‘Soul-destroying lie’: Barnaby’s rage grow

A furious Barnaby Joyce has hit out at “social media giants” and “trolls and faceless cowards” following a “malicious” lie about his daughter.

Barnaby Joyce has stepped up his attack on social media platforms and online trolls after one of his daughters became the subject of a “devastating lie”.

Earlier this week, vile false rumours emerged that Mr Joyce’s eldest daughter, Bridgette, was in a relationship with outgoing NSW Nationals leader John Barilaro, who stood down on Monday.

Bridgette Joyce, 23, has worked in Mr Barilaro’s office as a senior adviser since February, and Mr Joyce decided to publicly speak out about the rumours yesterday, condemning them as “utter rubbish” and calling for action to be taken against social media giants which allow “character assassinations” to be published.

Today, the Deputy Prime Minister and National Party leader again hit out at the broader problem in a scathing op-ed published in The Sydney Morning Herald.

In the piece, he slammed the “devastating, soul-destroying, career-ending lie” about his daughter that sparked a “national scandal”, and said it was time to protect not only his own family, but “so many other children from the literal filth that is the ‘content’ of so many online platforms and their miscreant authors”.

He called out the “people and organisations” behind the likes of Google, Twitter, Facebook and TikTok that have “made themselves rich beyond our comprehension in the business of providing these platforms”, and argued it was therefore their responsibility to crack down on inappropriate content on their sites.

“Advertising revenue pours into their coffers while the traditional Fourth Estate of newspapers and investigative journalism move to further cost-cutting measures to stay afloat, many now as a social service rather than as an effective profitmaking business,” Mr Joyce writes.

“The proper inquiry into power, politics and social issues has been replaced by anonymous, slanderous, nebulous, mindless glitter.”

Mr Joyce argued the public had the right to expect that these firms “do not make their money by dropping character bricks on the heads of innocent private individuals”.

“It is reasonable to ask that an organisation with the competency to make itself among the biggest companies in the world also has the competency to monitor the content that makes it the money,” he continued, adding they should “honour a social contract not to demean and destroy people”.

“Twitter, it is not the trolls that inspire the devastating mental health issues. The trolls don’t have a voice unless you give them one, and you do!” he said, adding “the platform must be held liable”.

Mr Joyce pointed to the US, which currently has a Senate Commerce, Science and Transport Sub-Committee inquiry into the actions of online platforms and their effects on children, and said that Australian Attorney-General Michaelia Cash had this week pushed for a national, uniformed approach to defamation reform, following a High Court judgment that the administrators of social media platforms are liable.

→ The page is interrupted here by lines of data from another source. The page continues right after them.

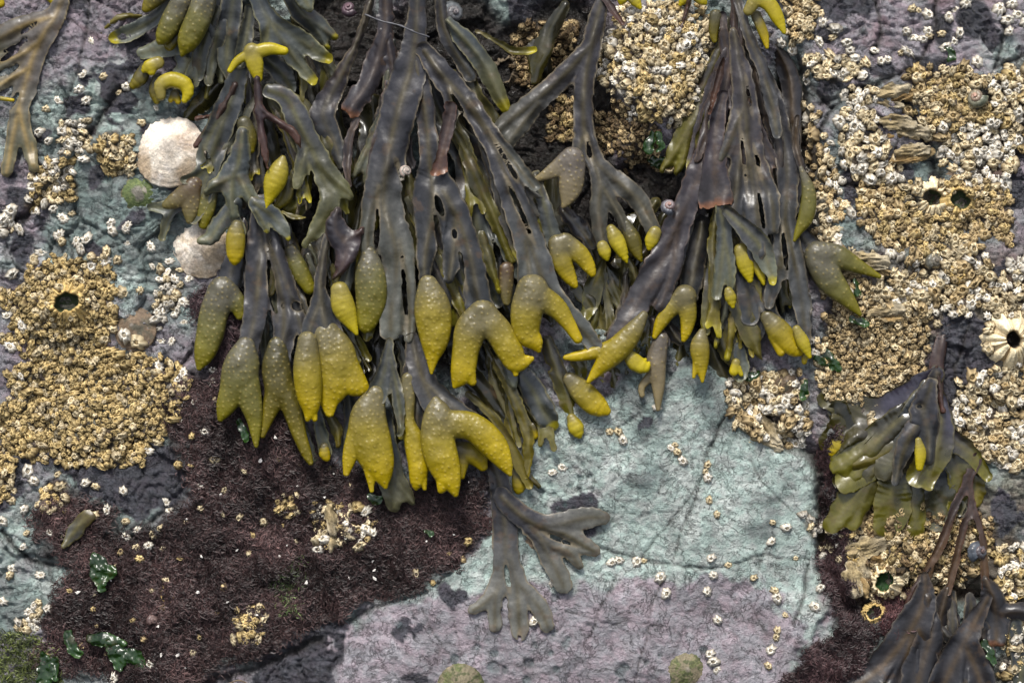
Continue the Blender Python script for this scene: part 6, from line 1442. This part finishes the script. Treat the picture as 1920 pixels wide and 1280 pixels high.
tube('dried_thread', [(688, 36, 84), (720, 50, 96), (752, 58, 100), (782, 72, 112), (808, 80, 104)], 1.6, (70, 70, 74), M_FROND, 'thin twisted grey thread strung across the tops of the middle wrack', 'thread')
tube('dried_twig', [(380, 1290, 24), (420, 1282, 26), (450, 1272, 26), (476, 1284, 22)], 1.3, (96, 80, 56), M_FROND, 'thin tan dry twig lying at the bottom of the maroon turf', 'twig')

# white shell chips caught in the turf
def chip_mesh(seed):
    r_ = np.random.default_rng(seed); n = 7
    a = np.sort(r_.uniform(0, 6.28, n)); rad = r_.uniform(0.6, 1.2, n)
    T_ = np.stack([rad * np.cos(a) * 1.3, rad * np.sin(a) * 0.8, 0.35 + 0.12 * r_.normal(0, 1, n)], -1); B_ = T_ * np.array([1.05, 1.05, 0]) 
    V = np.concatenate([T_, B_, [[0, 0, 0.5]]])
    i = np.arange(n); j = (i + 1) % n
    F = np.concatenate([np.stack([n + i, n + j, j], -1), np.stack([n + i, j, i], -1), np.stack([i, j, np.full(n, 2 * n)], -1)])
    return mesh_data('shell_chip', V * S, F, M_SHELL, {'col': np.tile(L(226, 220, 212), (len(V), 1))}, smooth=False)
CH = [chip_mesh(900 + q) for q in range(5)]
CHIPS = [(482, 1150), (627, 886), (352, 972), (380, 1042), (446, 1030), (540, 1020), (525, 1042), (700, 1050), (704, 1066), (703, 1080), (150, 1108), (374, 1108), (300, 1170), (338, 1222), (430, 1126), (520, 950), (560, 910), (610, 930), (760, 920), (880, 900), (852, 1000), (800, 1012), (575, 1090), (350, 1250), (306, 1224), (416, 925), (490, 862), (520, 818), (656, 1080), (210, 1085)]
for k, (x, y) in enumerate(CHIPS):
    o = bpy.data.objects.new('shell_chip', CH[k % 5]); COL.objects.link(o)
    s_ = 2.4 + 2.6 * rng.random() ** 2
    o.matrix_world = Matrix.LocRotScale(to_world(x, y, float(rockh(x, y)) + 8), (ROT @ Matrix.Rotation(rng.random() * 6.28, 3, 'Z')).to_quaternion(), Vector((s_, s_, s_)))
    tag(o, 'tiny white shell chip caught in the maroon turf', 'shell chip', 'white chips in the turf')
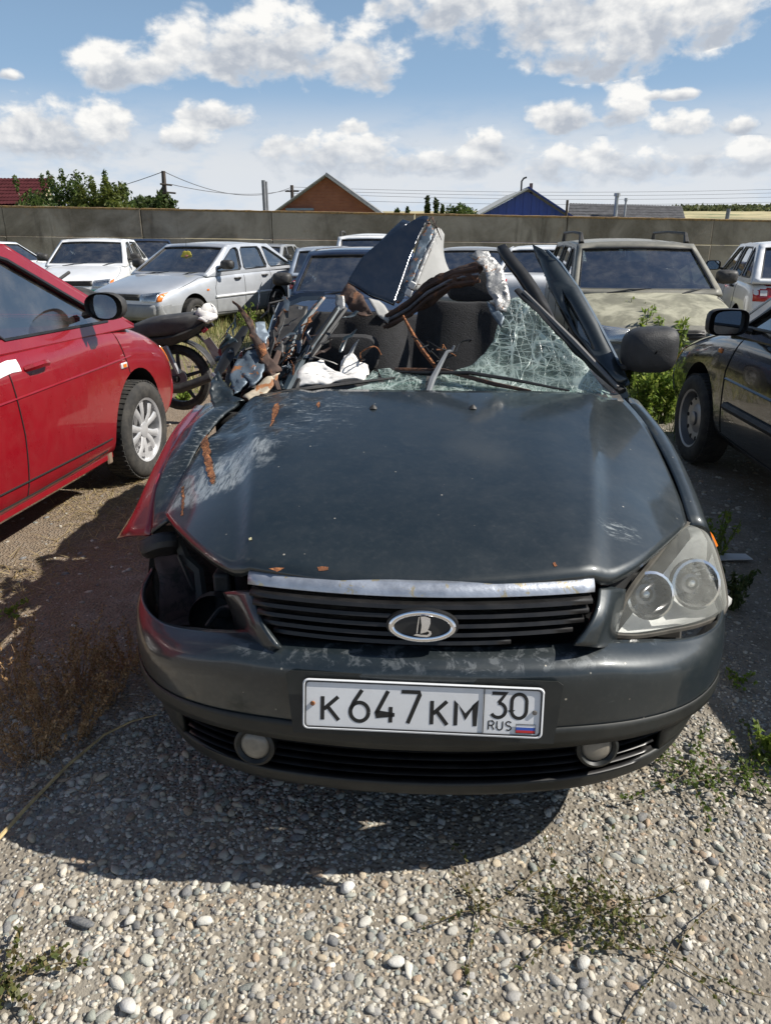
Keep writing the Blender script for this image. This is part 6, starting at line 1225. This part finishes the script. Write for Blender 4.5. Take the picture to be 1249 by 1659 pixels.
# ------------------------------------------------------------------ plants on the lot
def weed(label, base, h, stems, spread, leaf, cols, seed, stemcol=(.12,.14,.05), name='weed', group='weeds on the lot', per=26, droop=.25, upto=1., m=None, lw=2.6, sr=None):
    r = np.random.default_rng(seed); t = thing(name, label, 'plant', base, 0, group); q = MB(); C = []
    for k in range(stems):
        a_ = r.uniform(0, 2*PI); s_ = spread*math.sqrt(r.random()); hh = h*r.uniform(.65, 1.05); x0, y0 = .25*s_*math.cos(a_), .25*s_*math.sin(a_)
        P = [Vector((x0, y0, -.02)), Vector((x0*1.5+s_*.3*math.cos(a_), y0*1.5+s_*.3*math.sin(a_), hh*.5)), Vector((s_*math.cos(a_), s_*math.sin(a_), hh*(1-droop*.3)))]
        P = [Vector(p_) for p_ in cr(P, 4)]; q.tube(P, [(sr or .004+.006*h)*(1-.7*i/len(P)) for i in range(len(P))], 4)
        for i in range(per):
            f = (.12+.88*(i/per))*(len(P)-1)*upto; j = min(int(f), len(P)-2); C.append(P[j].lerp(P[j+1], f-j)+Vector(r.normal(0, leaf*.8, 3)))
    V, Fc, cl = leaves([tuple(c_) for c_ in C], (leaf*.7,)*3, 2, leaf, cols, seed+1, aspect=lw, upb=.8)
    link('foliage', npmesh('foliage', V, Fc, m or M_leaf, cl), t); obj('stem', q, mat('stem%s' % str(stemcol), stemcol, .8), t); return t
GW = [(.25,.33,.055),(.19,.28,.045),(.32,.38,.08),(.15,.23,.04)]
for k, (px, py, h_, n_, lb) in enumerate([(1030, 640, .92, 14, 'tall green weed right behind the wreck mirror'), (1062, 648, .82, 16, 'tall green weed between the wreck wing and the black car'), (1088, 636, .72, 10, 'green weed beside the black car front bumper'), (1010, 622, .95, 8, 'tallest green weed between wreck door and khaki estate'), (1046, 628, .86, 8, 'green weed in front of the khaki number plate'), (1042, 688, .62, 14, 'green weed rising right under the wreck mirror'), (1078, 682, .58, 12, 'green weed in front of the black car bumper corner'), (1000, 600, 1.0, 12, 'tall weed at the left headlight of the khaki estate')]):
    p = atz(px, py); weed(lb, (p.x, p.y, 0), h_, n_, .22, .022, GW, 100+k, per=44, lw=3.)
for k, (px, py, h_, lb) in enumerate([(1152, 905, .30, 'thin dark green weed in the shade by the black car wheel'), (1185, 985, .2, 'small shaded weed beside the black car sill'), (1192, 560, .62, 'bright green weed by the silver hatchback rear'), (402, 545, .55, 'green weed by the rear wheel of the silver hatchback'), (425, 470, .9, 'weed growing by the far grey hatchback'), (300, 655, .16, 'low green tuft under the motorcycle wheel'), (1238, 1240, .12, 'small green sprig at the right edge beside the gravel')]):
    p = atz(px, py); weed(lb, (p.x, p.y, 0), h_, 7, .18 if h_ > .2 else .1, .012 if k in (0, 1, 6) else .02, GW if k != 1 else GD, 130+k, per=22, lw=3.)
# dry brown weeds by the wreck's struck corner
BR = [(.32,.19,.09),(.42,.26,.13),(.26,.15,.07),(.5,.33,.18)]
for k, (px, py, h_, lb) in enumerate([(18, 1135, .34, 'dry brown weed at the left edge, partly sunlit'), (75, 1170, .30, 'dry brown weed second from the left edge'), (55, 1235, .22, 'lowest dry brown weed in the shade at left'), (125, 1130, .34, 'tallest dry brown weed beside the shadow patch'), (170, 1140, .28, 'dry brown weed nearest the bumper corner'), (115, 1200, .22, 'short dry brown weed above the fallen reed'), (215, 1090, .22, 'small dry weed tight against the bumper side')]):
    p = atz(px, py); weed(lb, (p.x, p.y, 0), h_, 24, .19, .0055, BR, 160+k, sr=.0016, stemcol=(.3,.19,.1), name='dry_weed', group='dry brown weeds by the bumper', per=30, droop=.7, m=M_straw, lw=2.2)
def runner(label, px, py, n, ln, leaf, cols, seed, name='creeping_weed', nl=26, dirs=(0, 2*PI), dense=0):
    p0 = atz(px, py); r = np.random.default_rng(seed); t = thing(name, label, 'plant', (p0.x, p0.y, .0), 0, 'low weeds on the gravel'); q = MB(); C = []
    for k in range(n):
        a_ = dirs[0]+(dirs[1]-dirs[0])*(k+r.random()*.7)/n; l_ = ln*r.uniform(.5, 1.1); P = [Vector((0, 0, .02))]
        for i in range(1, 7): a_ += r.normal(0, .14); P.append(P[-1]+Vector((math.cos(a_)*l_/6, math.sin(a_)*l_/6, r.normal(0, .004)))); P[-1].z = max(.016, min(.035, P[-1].z))
        q.tube(P, [.0014]*6+[.0008], 4)
        for i in range(nl): f = r.random()*6; j = min(5, int(f)); C.append(P[j].lerp(P[j+1], f-j)+Vector((r.normal(0, leaf*.7), r.normal(0, leaf*.7), r.random()*leaf*.7)))
    for k in range(dense): a_ = r.uniform(0, 2*PI); d_ = .10*math.sqrt(r.random()); C.append(Vector((d_*math.cos(a_)*1.2, d_*math.sin(a_), .012+.03*r.random())))
    V, Fc, cl = leaves([tuple(c_) for c_ in C], (leaf*.3,)*3, 2, leaf, cols, seed+1, aspect=1.5); link('foliage', npmesh('foliage', V, Fc, M_leaf, cl), t); obj('runner', q, mat('runner_stem', (.17, .13, .075), .8), t)
GP = [(.12,.14,.045),(.17,.17,.06),(.09,.11,.035),(.22,.17,.08)]
runner('low leafy plant with long runners in front of the bumper', 955, 1490, 8, .30, .0085, GP, 200, nl=18, dense=300)
runner('sparse creeping weed left of the low leafy plant', 780, 1480, 6, .24, .008, GP, 201, nl=18)
runner('green creeping weed in the sun at the right', 1120, 1255, 9, .30, .010, [(.10,.15,.03),(.14,.19,.05)], 202, nl=26, dense=60); runner('creeping green weed by the right picture edge', 1215, 1260, 7, .26, .010, [(.10,.15,.03),(.14,.19,.05)], 203, nl=24)
runner('creeping green weed in the lower left corner', 12, 1605, 8, .17, .010, GP, 204, nl=26, dense=30); runner('small green sprig on the lit patch at left', 22, 995, 5, .12, .012, GW, 205, nl=14); runner('thin dry runner weed near the lower right corner', 1090, 1560, 5, .30, .007, GP, 206, nl=12); runner('tiny green weed in the shade beside the bumper', 1192, 1108, 5, .08, .012, GW, 207, nl=10)
# grass and straw
def blades(name, label, n, xr, yr, h0, h1, cols, seed, keep=None, flat=0., w=.004):
    r = np.random.default_rng(seed); x = r.uniform(*xr, n); y = r.uniform(*yr, n)
    nz = np.array([noise.noise(Vector((a_*1.1, b_*1.1, seed))) for a_, b_ in zip(x, y)]); k = r.random(n) < np.clip(.5+nz*1.6, .03, 1)
    if keep is not None: k &= keep(x, y)
    x, y = x[k], y[k]; n = len(x); hh = r.uniform(h0, h1, n); a_ = r.uniform(0, 2*PI, n); d = r.normal(0, .35, (n, 2))*hh[:, None]*(1+flat*3); z = np.zeros(n)
    B = np.stack([x, y, z-.005], 1); wv = np.stack([np.cos(a_), np.sin(a_), 0*a_], 1)*w; T_ = B+np.stack([d[:, 0], d[:, 1], hh*(1-flat)+.01], 1); Mi = B+(T_-B)*.5+np.stack([0*x, 0*x, hh*.12*(1-flat)], 1)
    V = np.stack([B-wv, B+wv, Mi+wv*.8, Mi-wv*.8, T_], 1).reshape(-1, 3); i = np.arange(n)*5
    Fc = np.vstack([np.stack([i, i+1, i+2], 1), np.stack([i, i+2, i+3], 1), np.stack([i+3, i+2, i+4], 1)]); c = np.array(cols)[r.integers(0, len(cols), n)]*r.uniform(.75, 1.2, (n, 1))
    return tag(link(name, npmesh(name, V, Fc, M_straw, np.repeat(c, 5, 0))), label, 'grass', kind='stuff')
GY = [(.36,.31,.13),(.26,.26,.09),(.15,.2,.05),(.42,.37,.19)]
blades('grass', 'yellow green grass between the rows of parked cars', 26000, (-6, 6), (7.0, 16.), .06, .28, GY, 301, w=.007)
blades('grass', 'tufts of green grass around the khaki estate and the weeds', 3500, (1.3, 4.2), (5.6, 7.6), .05, .22, [(.12,.18,.04),(.2,.24,.07)], 302)
blades('straw', 'dry straw litter on the soil beside the red car', 7000, (-2.2, -.95), (2.3, 4.6), .02, .09, [(.5,.4,.22),(.38,.28,.14),(.28,.2,.1)], 303, flat=.85, w=.0022)
blades('straw', 'dead grass under the dry weeds', 5000, (-1.5, -.8), (1.6, 2.6), .02, .10, BR, 304, flat=.6, w=.0016)
# small things on the ground
tag(obj('reed', MB().tube([atz(-25, 1385, .02), atz(40, 1312, .03), atz(110, 1240, .03), atz(170, 1190, .04), atz(215, 1168, .045), atz(255, 1158, .05)], [.006, .0055, .005, .004, .003, .002], 6), mat('dry_reed', (.36, .27, .13), .7, var=.3, scale=30)), 'dry reed stalk lying from the left edge to the bumper', 'reed')
tag(obj('plastic_strip', MB().poly([[atz(1160,897,.02), atz(1207,898,.03), atz(1219,907,.02), atz(1165,908,.02)]]), mat('pale_plastic', (.55, .56, .57), .6), solid=.004, smooth=False), 'pale plastic strip on the shaded ground by the headlight', 'litter')
for o_ in bpy.data.objects:
    if '_w' in o_: del o_['_w']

But he also argued it was a global problem, and that a unified approach was the only way to “finally bring some decency into what has, in so many instances, become a cesspool of unaccountable trolls and miscreants”.

“Parents across the globe have had enough of picking up the pieces of damage that the billionaires are causing to their families. I am only one,” he concluded.

Yesterday, Prime Minister Scott Morrison joined Mr Joyce’s crusade, telling reporters the public can expect the government to do more “in this space”.

“Social media has become a coward’s palace where people can go on there, not say who they are, destroy people’s lives, and say the most foul and offensive things to people, and do so with impunity,’’ he said.

“Now that’s not a free country where that happens. That’s not right. They should have to identify who they are, and you know, the companies, if they’re not going to say who they are, well, they’re not a platform any more, they’re a publisher. They’re a publisher.

“So, people should be responsible for what they say in a country that believes in free speech. I think that‘s very important. You can expect us to be leaning further into this.”

News.com.au contacted Mr Barilaro’s formerr media contact for comment.